Des milliers de manifestants en Haïti réclament une protection contre les gangs

PORT-AU-PRINCE, Haïti — Plusieurs milliers d’Haïtiens ont défilé lundi dans la capitale pour exiger d’être protégés contre les gangs violents qui pillent les quartiers de Port-au-Prince et d’autres villes du pays. 

La vie quotidienne des Haïtiens est perturbée par la violence incessante des gangs, qui a aggravé la pauvreté à travers le pays qui attend une décision du Conseil de sécurité de l’ONU sur un éventuel déploiement d’une force armée internationale.

La foule a marché pendant deux heures depuis la communauté durement éprouvée de Carrefour-Feuilles jusqu’au Champ-de-Mars, dans le centre-ville, puis à la résidence officielle du premier ministre, où la police a dispersé la manifestation avec des gaz lacrymogènes.

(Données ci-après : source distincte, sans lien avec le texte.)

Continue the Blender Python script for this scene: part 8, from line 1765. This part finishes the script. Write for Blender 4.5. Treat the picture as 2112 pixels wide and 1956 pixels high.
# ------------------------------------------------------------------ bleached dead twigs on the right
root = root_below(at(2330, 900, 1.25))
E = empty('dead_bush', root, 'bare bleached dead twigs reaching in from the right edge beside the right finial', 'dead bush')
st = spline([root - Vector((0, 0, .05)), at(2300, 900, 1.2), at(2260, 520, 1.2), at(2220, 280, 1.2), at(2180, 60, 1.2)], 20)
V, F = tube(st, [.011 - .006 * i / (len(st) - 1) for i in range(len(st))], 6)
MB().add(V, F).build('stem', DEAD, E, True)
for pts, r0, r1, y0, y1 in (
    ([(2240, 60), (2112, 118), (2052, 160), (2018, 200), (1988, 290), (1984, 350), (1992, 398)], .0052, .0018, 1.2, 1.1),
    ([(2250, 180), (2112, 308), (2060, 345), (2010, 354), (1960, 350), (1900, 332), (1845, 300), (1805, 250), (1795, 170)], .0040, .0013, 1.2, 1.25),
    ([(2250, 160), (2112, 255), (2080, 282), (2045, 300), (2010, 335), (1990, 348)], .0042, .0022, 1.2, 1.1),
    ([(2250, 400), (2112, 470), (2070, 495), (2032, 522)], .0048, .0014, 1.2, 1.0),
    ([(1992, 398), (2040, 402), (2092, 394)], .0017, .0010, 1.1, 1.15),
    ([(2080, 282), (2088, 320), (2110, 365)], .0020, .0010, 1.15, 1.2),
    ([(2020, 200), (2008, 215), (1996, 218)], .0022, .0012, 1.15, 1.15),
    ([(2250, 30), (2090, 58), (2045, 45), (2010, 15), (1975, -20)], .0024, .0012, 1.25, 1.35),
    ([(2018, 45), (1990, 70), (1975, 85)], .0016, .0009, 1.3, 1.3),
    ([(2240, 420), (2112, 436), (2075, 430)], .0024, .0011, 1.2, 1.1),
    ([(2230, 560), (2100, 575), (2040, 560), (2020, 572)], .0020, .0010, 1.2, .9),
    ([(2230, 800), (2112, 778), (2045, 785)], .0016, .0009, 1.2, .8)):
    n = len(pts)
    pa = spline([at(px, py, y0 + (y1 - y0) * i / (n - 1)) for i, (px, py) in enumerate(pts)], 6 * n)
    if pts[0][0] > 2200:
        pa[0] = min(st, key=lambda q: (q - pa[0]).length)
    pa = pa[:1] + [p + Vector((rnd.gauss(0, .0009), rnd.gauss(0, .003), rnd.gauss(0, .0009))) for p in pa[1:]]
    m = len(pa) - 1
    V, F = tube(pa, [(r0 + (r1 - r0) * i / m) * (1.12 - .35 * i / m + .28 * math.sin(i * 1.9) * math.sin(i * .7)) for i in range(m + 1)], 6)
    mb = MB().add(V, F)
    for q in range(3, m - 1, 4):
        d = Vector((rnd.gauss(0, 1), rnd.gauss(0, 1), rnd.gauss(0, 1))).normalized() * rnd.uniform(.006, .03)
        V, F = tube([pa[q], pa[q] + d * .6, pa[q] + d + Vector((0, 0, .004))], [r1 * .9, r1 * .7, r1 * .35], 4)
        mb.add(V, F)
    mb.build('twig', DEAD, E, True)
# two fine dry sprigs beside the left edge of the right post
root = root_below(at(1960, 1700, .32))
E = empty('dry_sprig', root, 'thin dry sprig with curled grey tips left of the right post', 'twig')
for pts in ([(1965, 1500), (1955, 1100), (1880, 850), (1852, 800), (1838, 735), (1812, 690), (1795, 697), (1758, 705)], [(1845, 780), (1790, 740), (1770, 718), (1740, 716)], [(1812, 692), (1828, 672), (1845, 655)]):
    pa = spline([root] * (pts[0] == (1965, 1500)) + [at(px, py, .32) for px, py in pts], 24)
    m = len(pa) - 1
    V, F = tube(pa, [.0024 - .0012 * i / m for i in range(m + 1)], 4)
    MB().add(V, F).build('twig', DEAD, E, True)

Wilène Joseph, une vendeuse de rue de 36 ans, mère de deux enfants de cinq et sept ans, a rejoint la manifestation lundi par frustration de ne pas pouvoir sortir de chez elle pour aller travailler. Elle craint aussi que ses enfants ne se fassent tirer dessus.

Les experts estiment que depuis l’assassinat du président Jovenel Moïse en 2021, les gangs criminels ont pris le contrôle de jusqu’à 80 % de Port-au-Prince, tuant, violant et semant la terreur dans des quartiers déjà aux prises avec une pauvreté endémique.

De janvier à mars, plus de 1600 personnes auraient été tuées, blessées ou enlevées, soit une augmentation de près de 30 % par rapport aux trois derniers mois de 2022, selon le dernier rapport de l’ONU.

Lundi, l’UNICEF a annoncé un «pic alarmant» d’enlèvements, avec près de 300 cas confirmés jusqu’ici cette année, soit presque le nombre signalé pour toute l’année dernière, et près de trois fois le total pour 2021. L’agence onusienne souligne que les femmes et les enfants sont de plus en plus kidnappés et utilisés à des fins financières ou tactiques. 

Les parents de jeunes enfants craignent particulièrement que des gangs ne les ravissent lorsqu’ils se rendent à l’école ou en reviennent. 

Mario Jenty, un vendeur de téléphones portables de 36 ans qui s’est joint à la manifestation de lundi, a déclaré que l’augmentation des enlèvements poussait des Haïtiens dans une pauvreté encore plus profonde. Pour payer la rançon exigée par les ravisseurs, des Haïtiens vont vendre leur maison, sans aucune garantie que la personne enlevée sera effectivement libérée.

M. Jenty a rejoint les milliers d’Haïtiens qui ont crié «Bwa kalé!» lundi, une référence au soulèvement violent qui a commencé plus tôt cette année, où des civils ciblent des membres présumés de gangs. Plus de 200 personnes ont été tuées depuis, et les manifestants ont juré de maintenir le mouvement en vie alors que la police, en sous-effectif et sous-financée, est complètement dépassée. 

En octobre dernier, le premier ministre haïtien et d’autres hauts responsables ont demandé le déploiement urgent d’une force armée internationale. Fin juillet, le Kenya a proposé de diriger une force de police multinationale, mais le Conseil de sécurité de l’ONU n’a pas encore voté sur une résolution autorisant une force qui ne serait pas une mission multinationale onusienne. 

Les États-Unis ont déclaré la semaine dernière qu’ils présenteraient une résolution au Conseil de sécurité.